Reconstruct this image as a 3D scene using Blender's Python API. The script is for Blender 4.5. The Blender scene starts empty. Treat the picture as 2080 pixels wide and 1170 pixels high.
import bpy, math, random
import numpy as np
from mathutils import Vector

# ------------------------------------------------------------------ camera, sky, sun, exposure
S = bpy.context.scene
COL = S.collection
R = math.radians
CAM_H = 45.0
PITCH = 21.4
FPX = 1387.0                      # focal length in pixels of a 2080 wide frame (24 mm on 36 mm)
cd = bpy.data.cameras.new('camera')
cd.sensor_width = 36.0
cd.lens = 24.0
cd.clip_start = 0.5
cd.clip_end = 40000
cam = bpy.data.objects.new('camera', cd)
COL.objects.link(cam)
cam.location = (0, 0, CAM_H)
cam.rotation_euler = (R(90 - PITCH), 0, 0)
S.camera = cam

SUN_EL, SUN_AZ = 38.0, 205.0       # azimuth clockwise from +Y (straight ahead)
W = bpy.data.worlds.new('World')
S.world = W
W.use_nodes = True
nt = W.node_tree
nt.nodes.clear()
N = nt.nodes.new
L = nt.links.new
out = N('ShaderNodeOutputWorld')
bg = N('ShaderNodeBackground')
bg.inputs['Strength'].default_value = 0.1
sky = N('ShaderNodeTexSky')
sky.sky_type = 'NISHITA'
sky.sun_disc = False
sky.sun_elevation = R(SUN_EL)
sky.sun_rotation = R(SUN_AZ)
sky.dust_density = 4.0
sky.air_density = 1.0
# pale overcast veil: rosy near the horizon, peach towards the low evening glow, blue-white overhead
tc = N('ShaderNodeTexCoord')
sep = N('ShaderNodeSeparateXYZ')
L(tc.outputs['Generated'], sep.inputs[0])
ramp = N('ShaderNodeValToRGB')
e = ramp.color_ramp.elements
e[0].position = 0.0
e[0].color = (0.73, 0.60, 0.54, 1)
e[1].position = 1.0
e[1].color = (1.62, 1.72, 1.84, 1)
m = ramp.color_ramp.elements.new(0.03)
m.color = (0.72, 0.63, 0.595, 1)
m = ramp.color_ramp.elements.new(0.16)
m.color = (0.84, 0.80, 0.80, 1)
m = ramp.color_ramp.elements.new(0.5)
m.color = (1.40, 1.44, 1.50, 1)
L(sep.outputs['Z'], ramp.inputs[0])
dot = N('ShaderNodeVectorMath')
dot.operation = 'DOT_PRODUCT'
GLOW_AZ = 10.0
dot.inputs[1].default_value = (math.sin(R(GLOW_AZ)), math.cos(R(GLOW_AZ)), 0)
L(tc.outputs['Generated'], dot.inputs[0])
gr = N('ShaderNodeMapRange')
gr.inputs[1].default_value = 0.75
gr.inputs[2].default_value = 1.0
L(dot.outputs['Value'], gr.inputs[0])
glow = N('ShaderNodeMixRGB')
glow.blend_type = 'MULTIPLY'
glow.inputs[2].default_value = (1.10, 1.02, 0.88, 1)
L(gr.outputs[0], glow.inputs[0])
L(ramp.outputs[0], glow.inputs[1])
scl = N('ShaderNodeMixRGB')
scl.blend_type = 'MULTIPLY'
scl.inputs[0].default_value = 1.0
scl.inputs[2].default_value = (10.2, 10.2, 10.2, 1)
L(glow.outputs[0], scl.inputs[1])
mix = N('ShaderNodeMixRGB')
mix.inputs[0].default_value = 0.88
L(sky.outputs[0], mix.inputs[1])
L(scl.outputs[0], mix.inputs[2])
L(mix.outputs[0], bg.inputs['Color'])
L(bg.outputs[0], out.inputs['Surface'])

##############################

● **What the task asks**
Copy every line verbatim.

● **Output for this task**
Reconstruct this image as a 3D scene using Blender's Python API. The script is for Blender 4.5. The Blender scene starts empty. Treat the picture as 2080 pixels wide and 1170 pixels high.
import bpy, math, random
import numpy as np
from mathutils import Vector

# ------------------------------------------------------------------ camera, sky, sun, exposure
S = bpy.context.scene
COL = S.collection
R = math.radians
CAM_H = 45.0
PITCH = 21.4
FPX = 1387.0                      # focal length in pixels of a 2080 wide frame (24 mm on 36 mm)
cd = bpy.data.cameras.new('camera')
cd.sensor_width = 36.0
cd.lens = 24.0
cd.clip_start = 0.5
cd.clip_end = 40000
cam = bpy.data.objects.new('camera', cd)
COL.objects.link(cam)
cam.location = (0, 0, CAM_H)
cam.rotation_euler = (R(90 - PITCH), 0, 0)
S.camera = cam

SUN_EL, SUN_AZ = 38.0, 205.0       # azimuth clockwise from +Y (straight ahead)
W = bpy.data.worlds.new('World')
S.world = W
W.use_nodes = True
nt = W.node_tree
nt.nodes.clear()
N = nt.nodes.new
L = nt.links.new
out = N('ShaderNodeOutputWorld')
bg = N('ShaderNodeBackground')
bg.inputs['Strength'].default_value = 0.1
sky = N('ShaderNodeTexSky')
sky.sky_type = 'NISHITA'
sky.sun_disc = False
sky.sun_elevation = R(SUN_EL)
sky.sun_rotation = R(SUN_AZ)
sky.dust_density = 4.0
sky.air_density = 1.0
# pale overcast veil: rosy near the horizon, peach towards the low evening glow, blue-white overhead
tc = N('ShaderNodeTexCoord')
sep = N('ShaderNodeSeparateXYZ')
L(tc.outputs['Generated'], sep.inputs[0])
ramp = N('ShaderNodeValToRGB')
e = ramp.color_ramp.elements
e[0].position = 0.0
e[0].color = (0.73, 0.60, 0.54, 1)
e[1].position = 1.0
e[1].color = (1.62, 1.72, 1.84, 1)
m = ramp.color_ramp.elements.new(0.03)
m.color = (0.72, 0.63, 0.595, 1)
m = ramp.color_ramp.elements.new(0.16)
m.color = (0.84, 0.80, 0.80, 1)
m = ramp.color_ramp.elements.new(0.5)
m.color = (1.40, 1.44, 1.50, 1)
L(sep.outputs['Z'], ramp.inputs[0])
dot = N('ShaderNodeVectorMath')
dot.operation = 'DOT_PRODUCT'
GLOW_AZ = 10.0
dot.inputs[1].default_value = (math.sin(R(GLOW_AZ)), math.cos(R(GLOW_AZ)), 0)
L(tc.outputs['Generated'], dot.inputs[0])
gr = N('ShaderNodeMapRange')
gr.inputs[1].default_value = 0.75
gr.inputs[2].default_value = 1.0
L(dot.outputs['Value'], gr.inputs[0])
glow = N('ShaderNodeMixRGB')
glow.blend_type = 'MULTIPLY'
glow.inputs[2].default_value = (1.10, 1.02, 0.88, 1)
L(gr.outputs[0], glow.inputs[0])
L(ramp.outputs[0], glow.inputs[1])
scl = N('ShaderNodeMixRGB')
scl.blend_type = 'MULTIPLY'
scl.inputs[0].default_value = 1.0
scl.inputs[2].default_value = (10.2, 10.2, 10.2, 1)
L(glow.outputs[0], scl.inputs[1])
mix = N('ShaderNodeMixRGB')
mix.inputs[0].default_value = 0.88
L(sky.outputs[0], mix.inputs[1])
L(scl.outputs[0], mix.inputs[2])
L(mix.outputs[0], bg.inputs['Color'])
L(bg.outputs[0], out.inputs['Surface'])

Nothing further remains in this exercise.